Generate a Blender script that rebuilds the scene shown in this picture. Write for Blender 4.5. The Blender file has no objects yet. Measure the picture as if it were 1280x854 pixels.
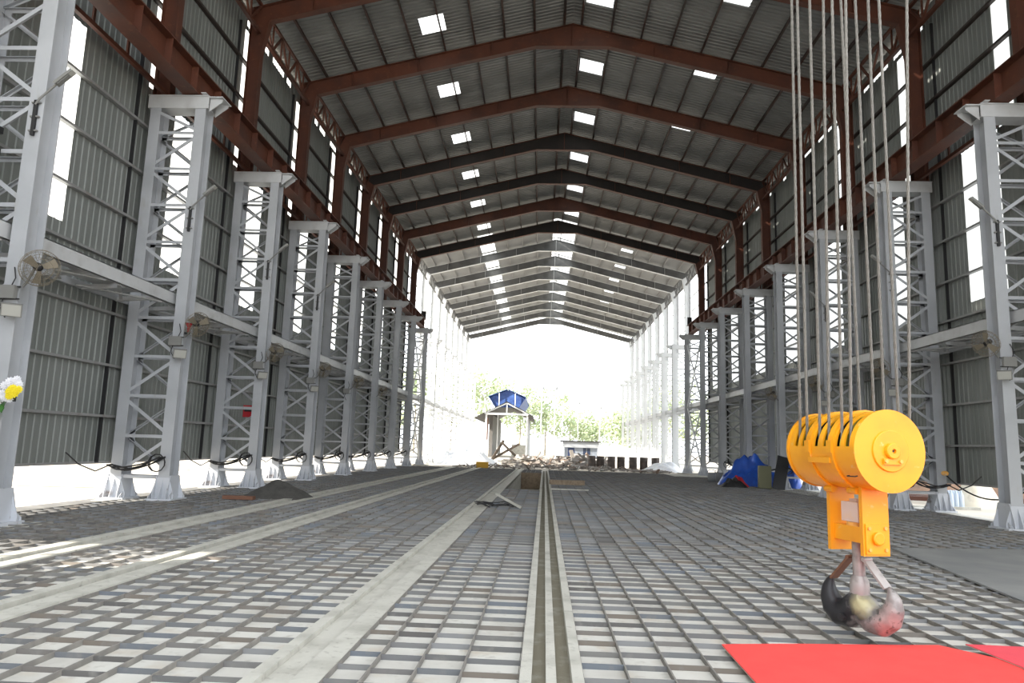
import bpy, math, random
from mathutils import Vector, Matrix
random.seed(7)
R = math.radians
SC = bpy.context.scene
COL = SC.collection
Y0, B = 13.817, 6.0           # first laced column and bay length
def ky(k): return Y0 + B*k
def cy(s, k): return ky(k) - (.42 if (s, k) == (-1, 0) else 0)   # the nearest left column stands a little closer
XI, XO, XW = 11.48, 12.85, 13.3   # inner leg, outer leg, cladding

# ------------------------------------------------------------------ materials
def mat(name, col, rough=.6, metal=0., noise=None, bump=None, island=None, extra=None):
    """noise=(scale, colour2, lo, hi, detail) mixes a second colour; island=[colours] one colour per loose piece"""
    m = bpy.data.materials.new(name); m.use_nodes = True
    nt = m.node_tree; N = nt.nodes; L = nt.links
    bs = N['Principled BSDF']
    bs.inputs['Roughness'].default_value = rough; bs.inputs['Metallic'].default_value = metal
    bs.inputs['Base Color'].default_value = (*col, 1)
    out = None
    tc = N.new('ShaderNodeTexCoord')
    if island:
        g = N.new('ShaderNodeNewGeometry'); cr = N.new('ShaderNodeValToRGB')
        cr.color_ramp.interpolation = 'LINEAR'
        while len(cr.color_ramp.elements) < len(island): cr.color_ramp.elements.new(.5)
        for i, c in enumerate(island):
            cr.color_ramp.elements[i].position = i/(len(island)-1); cr.color_ramp.elements[i].color = (*c, 1)
        L.new(g.outputs['Random Per Island'], cr.inputs[0]); out = cr.outputs[0]
    for nz in ([noise] if noise and not isinstance(noise, list) else (noise or [])):
        sc, c2, lo, hi = nz[:4]
        stretch = nz[4] if len(nz) > 4 else (1, 1, 1)
        mp = N.new('ShaderNodeMapping'); mp.inputs['Scale'].default_value = stretch
        L.new(tc.outputs['Object'], mp.inputs[0])
        n = N.new('ShaderNodeTexNoise'); n.inputs['Scale'].default_value = sc; n.inputs['Detail'].default_value = 6
        L.new(mp.outputs[0], n.inputs['Vector'])
        r = N.new('ShaderNodeMapRange'); r.inputs[1].default_value = lo; r.inputs[2].default_value = hi
        L.new(n.outputs[0], r.inputs[0])
        mx = N.new('ShaderNodeMix'); mx.data_type = 'RGBA'
        L.new(r.outputs[0], mx.inputs[0])
        if out is None: mx.inputs[6].default_value = (*col, 1)
        else: L.new(out, mx.inputs[6])
        mx.inputs[7].default_value = (*c2, 1); out = mx.outputs[2]
    if out is not None: L.new(out, bs.inputs['Base Color'])
    if bump:
        n = N.new('ShaderNodeTexNoise'); n.inputs['Scale'].default_value = bump[0]; n.inputs['Detail'].default_value = 5
        L.new(tc.outputs['Object'], n.inputs['Vector'])
        b = N.new('ShaderNodeBump'); b.inputs['Strength'].default_value = bump[1]; b.inputs['Distance'].default_value = bump[2]
        L.new(n.outputs[0], b.inputs['Height']); L.new(b.outputs[0], bs.inputs['Normal'])
    return m
def translucent(name, col):
    m = bpy.data.materials.new(name); m.use_nodes = True
    nt = m.node_tree; nt.nodes.clear()
    o = nt.nodes.new('ShaderNodeOutputMaterial'); t = nt.nodes.new('ShaderNodeBsdfTranslucent')
    t.inputs[0].default_value = (*col, 1); nt.links.new(t.outputs[0], o.inputs[0]); return m

M = {}
M['fill'] = mat('concrete_fill', (.60,.59,.55), .95, noise=[(1.1,(.47,.455,.42),.42,.7),(2.7,(.50,.455,.39),.56,.72),(9,(.40,.385,.35),.58,.8)], bump=(40,.3,.01))
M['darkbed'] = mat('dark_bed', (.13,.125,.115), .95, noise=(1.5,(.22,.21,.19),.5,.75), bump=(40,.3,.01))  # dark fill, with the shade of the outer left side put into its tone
M['curb'] = mat('concrete_curb', (.52,.51,.46), .85, noise=[(2.5,(.36,.35,.31),.45,.75),(14,(.30,.29,.26),.58,.8)], bump=(60,.3,.01))
M['channel'] = mat('silt', (.22,.20,.15), .9, noise=(5,(.34,.33,.28),.5,.75), bump=(50,.4,.01))
M['plate'] = mat('plate_steel', (.2,.2,.2), .8, 0, island=[(.15,.145,.136),(.18,.188,.198),(.105,.10,.096),(.22,.224,.23),(.15,.145,.132),(.14,.157,.182),(.168,.146,.124),(.163,.163,.163)], noise=(7,(.21,.205,.195),.55,.8))
M['bar'] = mat('bar_steel', (.20,.19,.175), .8, 0, noise=(5,(.28,.265,.24),.45,.7))
M['slab'] = mat('slab_plate', (.20,.205,.205), .5, 0., noise=(1.2,(.27,.27,.265),.4,.7))
M['paint'] = mat('grey_paint', (.41,.425,.45), .5, noise=[(.8,(.34,.355,.375),.45,.7),(6,(.34,.34,.33),.62,.8,(1,1,.25))])
M['paint2'] = mat('pale_grey_paint', (.50,.51,.52), .5, noise=(2,(.40,.40,.40),.5,.75))
M['foot'] = mat('foot_paint', (.52,.54,.58), .55, noise=(3,(.20,.16,.14),.6,.72))
M['rust'] = mat('red_oxide', (.105,.032,.016), .6, noise=[(1.0,(.06,.022,.014),.4,.7),(5,(.16,.062,.028),.6,.8)])
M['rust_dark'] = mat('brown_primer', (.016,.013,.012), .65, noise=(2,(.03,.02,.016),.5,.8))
M['rust_rail'] = mat('rust_rail', (.20,.10,.06), .5, .4)
M['purlin'] = mat('purlin_primer', (.06,.03,.022), .65, noise=(3,(.03,.022,.02),.4,.6,(1,.2,1)))
M['roof'] = mat('galvalume_roof', (.215,.22,.215), .5, .2, noise=[(.5,(.17,.173,.17),.4,.65),(.35,(.26,.265,.26),.6,.7,(1,3,1))])
M['clad'] = mat('galvalume_wall', (.235,.25,.24), .5, .2, noise=[(1.2,(.185,.20,.19),.4,.65,(1,1,.15)),(3,(.42,.43,.42),.68,.74,(1,1.5,.12))])
M['girt'] = mat('girt_grey', (.30,.30,.30), .5, .2, noise=(3,(.25,.22,.2),.55,.75))
M['girt_rust'] = mat('girt_primer', (.035,.025,.022), .65)
M['white_steel'] = mat('white_steel', (.62,.64,.65), .5)
M['roof_new'] = mat('new_roof_sheet', (.38,.385,.385), .5, .2, noise=(.5,(.32,.325,.33),.4,.65))
M['silver'] = mat('silver_web', (.135,.138,.14), .5, .1, noise=(1.2,(.10,.103,.105),.45,.65))
M['day'] = translucent('daylight_sheet', (.52,.54,.54))
M['yellow'] = mat('yellow_paint', (.90,.40,.012), .38, noise=[(2.5,(.80,.33,.012),.45,.7),(11,(.85,.52,.16),.66,.76)])
M['yellow2'] = mat('worn_yellow', (.88,.45,.10), .5, noise=(8,(.55,.48,.42),.55,.7))
M['yellow_sheave'] = mat('sheave_yellow', (.50,.42,.04), .5)
M['dark'] = mat('dark_steel', (.03,.03,.032), .5, .4)
M['black'] = mat('black_rubber', (.018,.018,.02), .6)
M['rope'] = mat('wire_rope', (.22,.21,.19), .55, .35, noise=(25,(.16,.15,.13),.4,.7))
M['hook'] = mat('forged_hook', (.40,.36,.35), .38, .45, noise=[(3.2,(.035,.035,.04),.47,.53),(5.5,(.50,.33,.32),.52,.6),(4.2,(.75,.62,.10),.62,.66)])
def hook_mat():
    m = mat('forged_hook_stained', (.36,.345,.335), .42, .35, noise=[(5.0,(.20,.19,.185),.42,.60),(3.4,(.46,.36,.345),.53,.63),(14,(.11,.105,.10),.57,.66)])
    nt = m.node_tree; N = nt.nodes; L = nt.links; bs = N['Principled BSDF']; src = bs.inputs['Base Color'].links[0].from_socket
    tc = N.new('ShaderNodeTexCoord'); sx = N.new('ShaderNodeSeparateXYZ'); L.new(tc.outputs['Object'], sx.inputs[0])
    n = N.new('ShaderNodeTexNoise'); n.inputs['Scale'].default_value = 9; n.inputs['Detail'].default_value = 5; L.new(tc.outputs['Object'], n.inputs['Vector'])
    def mixin(expr_in, lo, hi, col, amp, src):
        a = N.new('ShaderNodeMath'); a.operation = 'MULTIPLY_ADD'; L.new(n.outputs[0], a.inputs[0]); a.inputs[1].default_value = amp; L.new(expr_in, a.inputs[2])
        r = N.new('ShaderNodeMapRange'); r.inputs[1].default_value = lo; r.inputs[2].default_value = hi; L.new(a.outputs[0], r.inputs[0])
        x = N.new('ShaderNodeMix'); x.data_type = 'RGBA'; L.new(r.outputs[0], x.inputs[0]); L.new(src, x.inputs[6]); x.inputs[7].default_value = (*col, 1); return x.outputs[2]
    src = mixin(sx.outputs[0], .13, .05, (.03,.03,.034), .30, src)       # darkens towards the left arm
    dist = N.new('ShaderNodeVectorMath'); dist.operation = 'DISTANCE'; L.new(tc.outputs['Object'], dist.inputs[0]); dist.inputs[1].default_value = (-.03,-.16,.36)
    src = mixin(dist.outputs['Value'], .24, .14, (.44,.41,.24), .20, src)    # yellow paint rubbed on below the shank
    L.new(src, bs.inputs['Base Color']); return m
M['hook'] = hook_mat()
M['shank'] = mat('shank_steel', (.42,.40,.39), .45, .3, noise=[(6,(.22,.21,.2),.5,.7),(4,(.75,.6,.08),.66,.7)])
M['nut'] = mat('nut_housing', (.74,.60,.52), .6, noise=(5,(.80,.55,.3),.55,.8))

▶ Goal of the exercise
Write out again, exactly, the lines from the start of the listing up to the line containing "XI, XO, XW = 11.48, 12.85, 13.3", with both ends and without pictures.

▶ The result
Generate a Blender script that rebuilds the scene shown in this picture. Write for Blender 4.5. The Blender file has no objects yet. Measure the picture as if it were 1280x854 pixels.
import bpy, math, random
from mathutils import Vector, Matrix
random.seed(7)
R = math.radians
SC = bpy.context.scene
COL = SC.collection
Y0, B = 13.817, 6.0           # first laced column and bay length
def ky(k): return Y0 + B*k
def cy(s, k): return ky(k) - (.42 if (s, k) == (-1, 0) else 0)   # the nearest left column stands a little closer
XI, XO, XW = 11.48, 12.85, 13.3   # inner leg, outer leg, cladding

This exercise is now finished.